(承前)
『マイ・フェア・レディ』をめぐる連載エッセイ、7月21日のエントリー(
→ここ)からだいぶ間があいたが、先を続けよう。
ミュージカル『マイ・フェア・レディ』は、というよりむしろ、その原作であるバーナード・ショーの戯曲『ピグメイリオン』は、というべきであろうが、英国という徹底した階級社会を前提とした「言葉とアイデンティティ」をめぐる物語である。
ヒギンズ教授はなんの躊躇もなく、花売り娘のイライザに暴言を放つ。邦訳『ピグマリオン』(倉橋健訳、白水社)から一節を引こう。
そんな、不景気な、むかつくような声をだす女は、どこにもいる権利はない──生きる資格だってないんだ。いいか、お前だって、魂をもった人間なんだ、ちゃんと正確にしゃべる能力(ちから)を神さまからあたえられているんだ。お前がしゃべっているのは、シェイクスピアや、ミルトンや、バイブルをうんだ国のことばだぞ。いつまでもそんなところにすわって、鳩が豆鉄砲くったみたいに、くうくう泣いているんじゃない。
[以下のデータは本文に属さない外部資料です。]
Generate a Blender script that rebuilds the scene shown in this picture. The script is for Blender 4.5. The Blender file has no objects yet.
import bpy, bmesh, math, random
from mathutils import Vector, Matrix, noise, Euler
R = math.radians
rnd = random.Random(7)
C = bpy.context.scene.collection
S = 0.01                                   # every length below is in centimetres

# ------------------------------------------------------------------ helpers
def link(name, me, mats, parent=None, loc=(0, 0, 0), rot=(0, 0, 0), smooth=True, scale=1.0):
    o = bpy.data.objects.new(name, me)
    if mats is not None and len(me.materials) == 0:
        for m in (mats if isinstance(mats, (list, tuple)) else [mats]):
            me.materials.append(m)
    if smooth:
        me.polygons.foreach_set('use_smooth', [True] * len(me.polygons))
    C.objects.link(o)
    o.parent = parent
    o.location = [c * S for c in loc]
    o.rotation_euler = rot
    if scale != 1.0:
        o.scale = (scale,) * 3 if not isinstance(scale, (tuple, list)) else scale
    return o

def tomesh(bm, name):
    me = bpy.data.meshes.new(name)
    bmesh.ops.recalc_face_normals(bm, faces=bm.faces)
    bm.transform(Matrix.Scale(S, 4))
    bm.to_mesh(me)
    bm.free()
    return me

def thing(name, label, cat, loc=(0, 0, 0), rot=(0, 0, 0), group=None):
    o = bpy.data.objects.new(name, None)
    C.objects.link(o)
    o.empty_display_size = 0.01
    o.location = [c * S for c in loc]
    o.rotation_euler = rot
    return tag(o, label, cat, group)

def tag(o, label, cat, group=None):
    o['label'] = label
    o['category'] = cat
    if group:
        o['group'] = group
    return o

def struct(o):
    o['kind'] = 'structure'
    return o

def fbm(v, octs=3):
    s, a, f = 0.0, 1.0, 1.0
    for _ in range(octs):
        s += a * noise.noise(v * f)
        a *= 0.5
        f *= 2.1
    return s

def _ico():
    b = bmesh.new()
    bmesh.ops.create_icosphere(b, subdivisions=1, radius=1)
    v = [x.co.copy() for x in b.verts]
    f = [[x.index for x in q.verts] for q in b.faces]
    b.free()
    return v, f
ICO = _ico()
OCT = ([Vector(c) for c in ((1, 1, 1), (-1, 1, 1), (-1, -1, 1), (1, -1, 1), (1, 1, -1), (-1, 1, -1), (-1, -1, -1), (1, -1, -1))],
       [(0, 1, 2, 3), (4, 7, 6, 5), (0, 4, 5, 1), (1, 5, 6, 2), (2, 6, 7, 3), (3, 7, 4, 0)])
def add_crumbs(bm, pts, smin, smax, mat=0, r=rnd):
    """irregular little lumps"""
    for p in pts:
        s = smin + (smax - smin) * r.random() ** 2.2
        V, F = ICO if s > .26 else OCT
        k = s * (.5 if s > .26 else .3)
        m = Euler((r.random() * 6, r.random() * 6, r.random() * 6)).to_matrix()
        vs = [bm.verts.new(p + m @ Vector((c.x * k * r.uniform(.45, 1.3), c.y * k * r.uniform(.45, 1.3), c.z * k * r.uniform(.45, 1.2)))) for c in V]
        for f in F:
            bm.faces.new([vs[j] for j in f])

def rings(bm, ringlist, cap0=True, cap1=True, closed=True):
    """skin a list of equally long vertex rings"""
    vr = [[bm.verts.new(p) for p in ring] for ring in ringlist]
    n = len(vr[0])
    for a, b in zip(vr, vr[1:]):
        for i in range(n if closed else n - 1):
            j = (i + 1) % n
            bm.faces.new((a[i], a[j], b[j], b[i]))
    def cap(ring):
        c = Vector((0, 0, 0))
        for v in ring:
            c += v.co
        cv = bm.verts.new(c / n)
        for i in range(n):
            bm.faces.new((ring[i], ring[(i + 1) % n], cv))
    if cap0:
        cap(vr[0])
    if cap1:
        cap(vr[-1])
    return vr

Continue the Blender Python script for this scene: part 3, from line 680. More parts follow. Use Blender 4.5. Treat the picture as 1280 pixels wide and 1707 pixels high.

ちなみに、この台詞はそっくりそのまま、アラン・ジェイ・ラーナーの『マイ・フェア・レディ』にも一字一句違えずに採用されている。
映画『マイ・フェア・レディ』を観るたびにつくづく思うのだが、冒頭のコヴェントガーデンの場面はなんとまあ、よくできていることよ。
夜遅く。コヴェントガーデンの王立歌劇場(ロイヤル・オペラ)で舞台がはねて、正面玄関から着飾った紳士淑女がそぞろ歩み出てくる。するとそこは青物・生花市場で働く者たち、仲買人や運び屋や花売り娘たちがそこここに屯している。
実際のロンドンがそうなのだ、といえばそれまでだが、ここコヴェントガーデンでは煌びやかな王立歌劇場と、雑然猥雑たる「やっちゃば」とが軒を接するばかりに隣り合っているのである。サントリーホールかオペラシティの隣りがいきなり築地市場、とでもいった光景なのだ。厳然と身分によって区別され、住み分けているはずの上流階級と下層民とが、ゆかりなくもここで接近遭遇を果たす。
このコヴェントガーデンという奇妙なトポス=場に着目したところに、劇作家バーナード・ショーの天才が如実に表れている。
その晩も貧民たちのコクニー訛りの採集にコヴェントガーデンを訪れたヒギンズ教授は、さらに続けて豪語する。ここはラーナーの台本から拙訳してみようか。
ほら、この娘のは「道ばた英語 kerbstone English」って奴でね、これじゃあ死ぬまで貧民窟から這い出られっこない。でもね、私なら六か月もあれば、この娘を公爵夫人という触れ込みで、大使館の舞踏会に送り込んでみせますよ。まあ、貴婦人のメイドか、売店の手伝いか、上等な英語が必要な仕事に就けてみせましょう。
この気紛れな大言壮語から、世にも奇妙なシンデレラ物語は始まる。ヨレヨレのキャベツの葉(squashed cabbage leaf) を、シバの女王に仕立て上げてみせようというのである。